> _Data extract_:

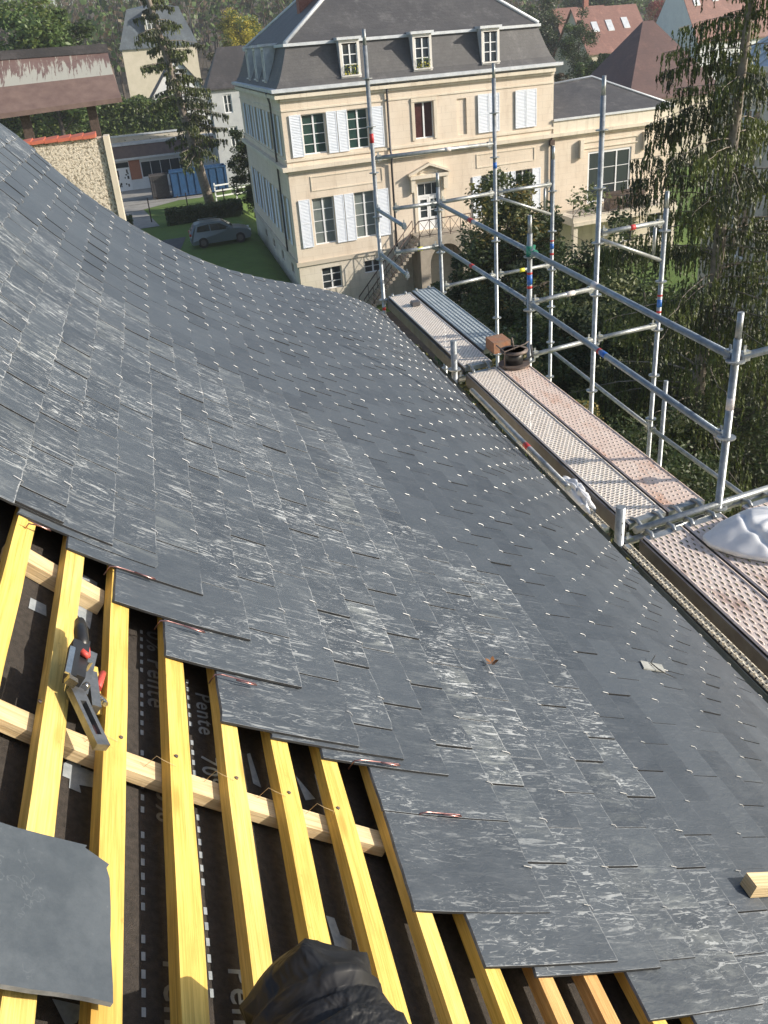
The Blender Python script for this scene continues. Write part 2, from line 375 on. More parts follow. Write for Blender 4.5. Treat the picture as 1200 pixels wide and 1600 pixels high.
M['roof_dark'] = old_slate('dark_roof', (.035, .034, .038), (.06, .055, .058), (.03, .03, .032))
M['tile_red'] = old_slate('red_tile_roof', (.22, .105, .08), (.27, .14, .11), (.18, .085, .065), .2)
M['tile_darkred'] = old_slate('dark_red_tile_roof', (.085, .042, .038), (.12, .06, .05), (.07, .035, .032), .2)
M['tile_coping'] = mat('orange_coping_tile', (.50, .14, .08), (.40, .10, .06), 6, .7)
M['white'] = mat('white_painted_wood', (.74, .76, .78), (.80, .81, .82), 4, .55)
M['white_shutter'] = mat('white_shutter_paint', (.72, .77, .84), (.80, .84, .90), 3, .5)
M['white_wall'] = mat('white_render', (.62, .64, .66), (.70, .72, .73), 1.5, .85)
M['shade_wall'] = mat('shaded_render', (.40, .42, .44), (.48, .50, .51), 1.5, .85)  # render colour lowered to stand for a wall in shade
M['cream_wall'] = mat('cream_render', (.52, .47, .37), (.60, .54, .44), 1, .85)
M['glass'] = mat('window_glass', (.035, .045, .05), None, rough=.08, spec=.8)
M['glass_green'] = mat('green_curtained_glass', (.022, .05, .045), (.03, .07, .06), 3, .12, spec=.6)
M['glass_grey'] = mat('grey_curtained_glass', (.14, .17, .17), (.2, .23, .22), 2.5, .12, spec=.6)
M['glass_red'] = mat('red_curtained_glass', (.085, .035, .035), (.05, .022, .022), 4, .12, spec=.6)
M['iron'] = mat('old_iron', (.06, .04, .03), (.12, .085, .07), 12, .6, .4)
M['brickwall'] = mat('chimney_brick', (.26, .10, .07), (.34, .15, .11), 9, .85, bump=.3)
M['brown_panel'] = mat('brown_cladding', (.10, .075, .07), (.14, .10, .09), 3, .7)
M['orange_panel'] = mat('orange_brick_panel', (.30, .12, .07), (.36, .16, .10), 8, .8)
M['asphalt'] = mat('asphalt', (.075, .078, .08), (.12, .12, .12), 2, .9, bump=.2)
M['paving'] = mat('pale_paving', (.24, .235, .22), (.34, .33, .31), 1.2, .9)
M['skip_blue'] = mat('blue_skip_paint', (.010, .05, .13), (.015, .07, .18), 3, .5)
M['bark'] = mat('grey_bark', (.16, .13, .105), (.30, .26, .22), 6, .9, bump=.5, bscale=20)
M['bark_dark'] = mat('dark_bark', (.055, .045, .038), (.12, .10, .08), 8, .9, bump=.5, bscale=20)
M['twig'] = mat('bare_twig', (.10, .085, .075), (.17, .145, .13), 4, .9)
M['car'] = mat('grey_car_paint', (.17, .205, .235), None, rough=.28, metal=.5)
M['tyre'] = mat('tyre_rubber', (.015, .015, .016), None, rough=.8)
M['carglass'] = mat('car_glass', (.02, .025, .03), None, rough=.06, spec=.9)
M['taillight'] = mat('tail_light_red', (.35, .02, .02), None, rough=.3)
M['flower'] = mat('yellow_petals', (.75, .60, .03), (.8, .7, .1), 30, .6)
def leaf_mat(name, c1, c2, tr=.35):
    m, g = newmat(name)
    tc = g.node('ShaderNodeTexCoord').outputs['Object']
    b = g.mix(g.smooth(g.noise(tc, 1.1, 5, .7), .35, .66), c1, c2)
    g.L.new(b, g.b.inputs['Base Color']); g.b.inputs['Roughness'].default_value = .5
    t = g.node('ShaderNodeBsdfTranslucent'); g.L.new(b, t.inputs[0])
    mx = g.node('ShaderNodeMixShader'); mx.inputs[0].default_value = tr
    out = g.N['Material Output']; g.L.new(g.b.outputs[0], mx.inputs[1]); g.L.new(t.outputs[0], mx.inputs[2]); g.L.new(mx.outputs[0], out.inputs[0])
    return m
M['lf_laurel'] = leaf_mat('glossy_dark_leaf', (.045, .070, .022), (.090, .115, .038))
M['lf_laurel2'] = leaf_mat('pale_leaf_back', (.16, .19, .075), (.25, .26, .13))
M['lf_spruce'] = leaf_mat('spruce_needles', (.080, .110, .026), (.16, .19, .048))
M['lf_spruce2'] = leaf_mat('spruce_needles_dark', (.042, .055, .022), (.08, .09, .038))
M['lf_hedge'] = leaf_mat('hedge_leaf', (.10, .145, .030), (.17, .21, .05))
M['lf_green'] = leaf_mat('fresh_green_leaf', (.08, .14, .035), (.15, .22, .07))
M['lf_dark'] = leaf_mat('dark_evergreen_leaf', (.038, .062, .022), (.07, .10, .036))
M['lf_yellow'] = leaf_mat('autumn_yellow_leaf', (.42, .36, .04), (.55, .47, .07))
M['lf_red'] = leaf_mat('autumn_red_leaf', (.22, .05, .05), (.30, .09, .08))
M['lf_brown'] = leaf_mat('autumn_brown_leaf', (.13, .10, .06), (.20, .15, .09))
M['lf_ginger'] = leaf_mat('withering_leaf', (.20, .20, .05), (.33, .24, .08))
def grass_mat():
    m, g = newmat('lawn_ground')
    tc = g.node('ShaderNodeTexCoord').outputs['Object']
    b = g.mix(g.smooth(g.noise(tc, .15, 6, .7), .35, .65), (.085, .155, .022), (.12, .20, .035))
    b = g.mix(g.math('MULTIPLY', g.smooth(g.noise(tc, 2.5, 8, .75), .45, .7), .6), b, (.085, .085, .035))
    g.L.new(b, g.b.inputs['Base Color']); g.b.inputs['Roughness'].default_value = .95
    bp = g.node('ShaderNodeBump'); bp.inputs['Strength'].default_value = .8; bp.inputs['Distance'].default_value = .06
    g.L.new(g.noise(tc, 9, 8, .8), bp.inputs['Height']); g.L.new(bp.outputs[0], g.b.inputs['Normal'])
    return m
M['grass'] = grass_mat()
M['shade_dark_earth'] = mat('shade_dark_earth', (.055, .042, .032), (.10, .078, .055), 1.5, .95, bump=.5)
M['forest_floor'] = mat('leaf_covered_slope', (.07, .06, .045), (.12, .10, .075), .3, .95)
def moss_roof():
    m, g = newmat('rusty_brown_sheet_roof')
    tc = g.node('ShaderNodeTexCoord').outputs['Object']
    uv = g.node('ShaderNodeUVMap').outputs[0]; sp = g.node('ShaderNodeSeparateXYZ'); g.L.new(uv, sp.inputs[0])
    b = g.mix(g.smooth(g.noise(tc, .8, 6, .7), .35, .7), (.14, .085, .075), (.19, .125, .11))
    st = g.noise(g.mapping(uv, (5, .9, 1)), 1.3, 6, .75, .6)
    lim = g.math('ADD', g.math('MULTIPLY', sp.outputs[1], .22), .36)
    ms = g.smooth(g.math('SUBTRACT', st, lim), 0, .06)
    b = g.mix(g.math('MULTIPLY', ms, .9), b, (.42, .42, .36))
    g.L.new(b, g.b.inputs['Base Color']); g.b.inputs['Roughness'].default_value = .8
    return m
M['moss_roof'] = moss_roof()
M['brown_roof'] = mat('brown_sheet_roof', (.13, .085, .075), (.19, .13, .11), 2, .8, detail=9)
def pebble_mat():
    m, g = newmat('pebbledash_render')
    tc = g.node('ShaderNodeTexCoord').outputs['Object']
    n = g.noise(tc, 24, 5, .7)
    b = g.mix(g.smooth(n, .40, .52), (.26, .22, .16), (.68, .61, .50))
    b = g.mix(g.math('MULTIPLY', g.smooth(g.noise(tc, 1.6, 4), .5, .75), .5), b, (.34, .30, .22))
    g.L.new(b, g.b.inputs['Base Color']); g.b.inputs['Roughness'].default_value = .95
    bp = g.node('ShaderNodeBump'); bp.inputs['Strength'].default_value = 1; bp.inputs['Distance'].default_value = .05
    g.L.new(n, bp.inputs['Height']); g.L.new(bp.outputs[0], g.b.inputs['Normal'])
    return m
M['pebble'] = pebble_mat()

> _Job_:
Leave out the pictures. Transcribe only the lines above, from the first through the one that contains "(.70, .72, .73), 1.5, .85)".

> _Finished exercise_:
The Blender Python script for this scene continues. Write part 2, from line 375 on. More parts follow. Write for Blender 4.5. Treat the picture as 1200 pixels wide and 1600 pixels high.
M['roof_dark'] = old_slate('dark_roof', (.035, .034, .038), (.06, .055, .058), (.03, .03, .032))
M['tile_red'] = old_slate('red_tile_roof', (.22, .105, .08), (.27, .14, .11), (.18, .085, .065), .2)
M['tile_darkred'] = old_slate('dark_red_tile_roof', (.085, .042, .038), (.12, .06, .05), (.07, .035, .032), .2)
M['tile_coping'] = mat('orange_coping_tile', (.50, .14, .08), (.40, .10, .06), 6, .7)
M['white'] = mat('white_painted_wood', (.74, .76, .78), (.80, .81, .82), 4, .55)
M['white_shutter'] = mat('white_shutter_paint', (.72, .77, .84), (.80, .84, .90), 3, .5)
M['white_wall'] = mat('white_render', (.62, .64, .66), (.70, .72, .73), 1.5, .85)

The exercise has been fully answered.